Cet article est ma traduction de l’article « Sugar powers a revolution on Brazil’s roads », publié dans le quotidien anglais The Guardian en novembre 2005 – Sugar powers a revolution on Brazils roads
Version PDF – Le sucre, carburant d’une révolution sur les routes brésiliennes
Illustrations – Unsplash
Entraînée par la flambée des prix du pétrole, l’essence à la pompe au Brésil coûte déjà 70 % de plus que l’ « alcool », le carburant bioéthanol issu de la canne à sucre que les Brésiliens choisissent de plus en plus pour leurs voitures.
Les carburants tels que le biodiesel sont renouvelables et peuvent être fabriqués à partir de produits agricoles (huile de palme, graines de soja, etc.), qui peuvent ensuite être mélangés aux produits dérivés du pétrole comme le diesel à hauteur de 30 %. C’est un domaine dans lequel le Brésil est leader, comme pour la samba et le football.
La raison principale, c’est que les pays d’Amérique du Sud peuvent se vanter de posséder des dizaines d’espèces végétales utilisables pour la fabrication des biocarburants – ainsi que du suif bovin. Bertin, le plus gros exportateur de bœuf du pays, construit actuellement une nouvelle usine pour transformer le suif en biodiesel, pour une production annuelle de 100 000 tonnes. Le Brésil ne bénéficie pas seulement de la masse continentale – il fabrique également la moitié des 21 millions de tonnes d’éthanol produit dans le monde.
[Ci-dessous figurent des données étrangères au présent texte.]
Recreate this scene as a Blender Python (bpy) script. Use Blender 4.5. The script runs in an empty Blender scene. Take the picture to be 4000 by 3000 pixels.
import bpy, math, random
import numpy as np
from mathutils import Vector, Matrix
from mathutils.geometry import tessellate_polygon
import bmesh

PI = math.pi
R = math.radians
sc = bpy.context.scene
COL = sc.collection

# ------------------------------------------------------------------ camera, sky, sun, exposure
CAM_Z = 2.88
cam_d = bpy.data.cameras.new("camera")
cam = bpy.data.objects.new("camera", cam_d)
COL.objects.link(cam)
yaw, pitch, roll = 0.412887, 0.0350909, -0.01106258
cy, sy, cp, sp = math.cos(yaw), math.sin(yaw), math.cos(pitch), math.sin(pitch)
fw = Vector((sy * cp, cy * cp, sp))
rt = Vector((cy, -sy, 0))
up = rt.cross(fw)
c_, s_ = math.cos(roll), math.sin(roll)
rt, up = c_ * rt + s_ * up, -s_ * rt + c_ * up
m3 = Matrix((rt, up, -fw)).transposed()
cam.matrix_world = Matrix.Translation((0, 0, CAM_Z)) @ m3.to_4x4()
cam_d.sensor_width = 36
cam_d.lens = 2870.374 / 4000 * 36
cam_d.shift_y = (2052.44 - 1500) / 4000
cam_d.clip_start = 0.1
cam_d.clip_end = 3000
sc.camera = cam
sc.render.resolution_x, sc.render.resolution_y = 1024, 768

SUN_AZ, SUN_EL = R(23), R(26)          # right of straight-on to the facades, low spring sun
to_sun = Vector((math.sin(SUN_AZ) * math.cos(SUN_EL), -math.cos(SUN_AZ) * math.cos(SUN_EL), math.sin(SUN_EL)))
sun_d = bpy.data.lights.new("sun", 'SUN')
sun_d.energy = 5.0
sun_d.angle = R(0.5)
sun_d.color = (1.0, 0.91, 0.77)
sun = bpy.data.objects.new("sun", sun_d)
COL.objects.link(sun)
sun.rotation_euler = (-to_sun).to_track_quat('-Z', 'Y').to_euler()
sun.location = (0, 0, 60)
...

Le Brésil est déjà passé par là. Dans les années 80, en réaction aux chocs pétroliers de 1973 et de 1981, le gouvernement militaire a proposé des avantages fiscaux afin de faire rouler les voitures à l’éthanol – à tel point qu’entre 1983 et 1988, jusqu’à 90 % des véhicules fonctionnaient avec ce carburant. Le marché s’est effondré avec la chute des prix du pétrole – et parce que les producteurs de canne à sucre ont augmenté les prix de l’éthanol de plus de 40 %.
La différence aujourd’hui, c’est que les conducteurs ont beaucoup plus de choix puisqu’il leur est possible de mélanger l’éthanol et l’essence comme bon leur semble, dans les moteurs dits “flexibles”, introduits en 2003 par Volkswagen et fabriqués par des concurrents tels que Peugeot – qui lance une version 1,4 litre le mois prochain en plus du moteur 1,6 litre déjà produit ici. Peugeot développe un modèle biodiesel. 80 % des nouvelles voitures fabriquées au Brésil sont équipées de moteurs « flexibles », ce qui représente une augmentation de 17% l’année dernière. Selon Serge Habib, directeur général de Citroën dans le pays, dans deux ans cette proportion atteindra 100 %. Tout comme les hybrides, les voitures « flexibles » conservent une cote occasion élevée, ce qui les rend plus attractives.
M. Habib affirme que fabriquer de l’éthanol à partir de sucre est rentable tant que le baril de pétrole coûte plus de 37 $ – ce qui est bien en-dessous de son prix actuel. Le prix moins élevé du biocarburant compense l’augmentation de 25 % de la consommation de carburant constatée chez les consommateurs. Mais son avantage est avant tout macro-économique. Luiz Custodio Martins, président de l’Union du sucre et de l’alcool basée à Minas Gerais, deuxième état producteur de sucre du Brésil, dit que « l’économie brésilienne a économisé 400 milliards de dollars d’importations depuis la création du Programme d’alcool national, et cela sans tenir compte des intérêts. »
Le gouvernement brésilien voit aussi dans le biocarburant un moyen d’aider les parties rurales du pays à s’extraire d’une pauvreté écrasante. Par exemple, on estime qu’utiliser des graines de ricin du Sertao (partie aride au nord-est du Brésil) dans le biodiesel, permettra de créer des milliers d’emplois dans cette région appauvrie, où les familles qui produisent les produits bruts utilisés dans la fabrication de biodiesel reçoivent actuellement des exonérations fiscales.